(di Ila.Pro. – Il Fatto Quotidiano) – Incendiare i social con dichiarazioni al vetriolo non è reato, ma esercizio del libero diritto di critica. E pure rivelare segreti d’ufficio o fare pressioni e minacce contro pubblici funzionari purché obbediscano ai desiderata del politico di turno non è grave: rientra tra i suoi doveri di parlamentare. Senato, interno giorno: si discute di una valanga di pratiche istruite in Giunta per le autorizzazioni a procedere, compresa quella di Luigi Cesaro al secolo ‘a Purpett nei guai per corruzione elettorale. Ma presto il dibattito prende un’altra piega. Possibile, si chiedono i senatori di centrodestra, che dobbiamo stare qui a giustificarci con i magistrati per quel che diciamo o facciamo? Possibile sì, perché l’art. 68 della Costituzione ancora sancisce che per ottenere l’immunità devono sussistere alcuni requisiti: che ciò che si dice in piazza, in tv e pure su Fb sia la replica fedele o comunque qualcosa di molto simile a quello che si è già sostenuto nell’ambito dell’attività parlamentare. Insomma è necessario che ci sia un nesso funzionale, altrimenti lo scudo accordato agli eletti sarebbe un mero privilegio. E invece no. Sentite qui che piega prende il dibattito quando si avvicina il momento di discutere sulla querela rimediata da Maurizio Gasparri per aver strapazzato via social un magistrato, chiedendo al Csm di cacciarlo a pedate ed esponendolo alla forca del web. “L’art. 68 della Costituzione è una prerogativa irrinunciabile che viene riconosciuta ai singoli parlamentari per le opinioni espresse nell’esercizio delle loro funzioni, a prescindere dal contenuto, dalla veridicità e dalla gravità delle espressioni” dice Adriano Paroli di Forza Italia che vorrebbe che lo scudo fosse addirittura più esteso, manco fosse un elastico. E che importa se la 5S Agnese Gallicchio fa notare che “in modo assolutamente macroscopico e oggettivo, qui mancano completamente i requisiti per concedere l’insindacabilità per le opinioni espresse”.

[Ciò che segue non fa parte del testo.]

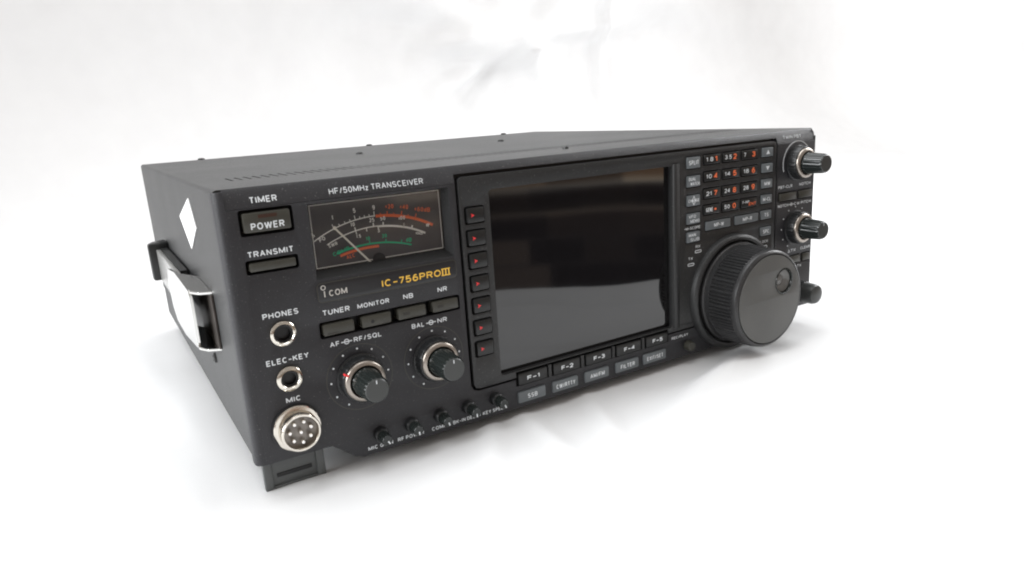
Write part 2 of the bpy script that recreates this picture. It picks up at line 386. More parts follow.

Alla fine pure Gasparri, che della Giunta per le autorizzazioni è presidente, si salva alla grande (come Anna Maria Bernini, che in tv aveva dubitato della terzietà dei magistrati che hanno condannato Berlusconi). E anzi finiscono sulla graticola i magistrati accusati di aver scomodato il Senato. A quelli di Bologna – che vogliono processare Carlo Giovanardi per concorso nei reati di rivelazione e utilizzazione di segreti d’ufficio e violenza o minaccia a pubblico ufficiale nel tentativo di far inserire a tutti i costi una ditta tra quelle abilitate ai lavori della ricostruzione post terremoto – il centrodestra fa addirittura il contropelo. “Giovanardi ha ricevuto una segnalazione dal suo territorio da parte di un’azienda esclusa dalla white list. Cosa fa un parlamentare? Si attiva in tutte le sedi e con le modalità a lui possibili.” dice Simone Pillon della Lega, che giura: “Avrei fatto lo stesso”. Pazienza se poi si è scoperto che quella ditta era in odore di ’ndrangheta: Giovanardi “uno di noi”. Meglio, santo subito.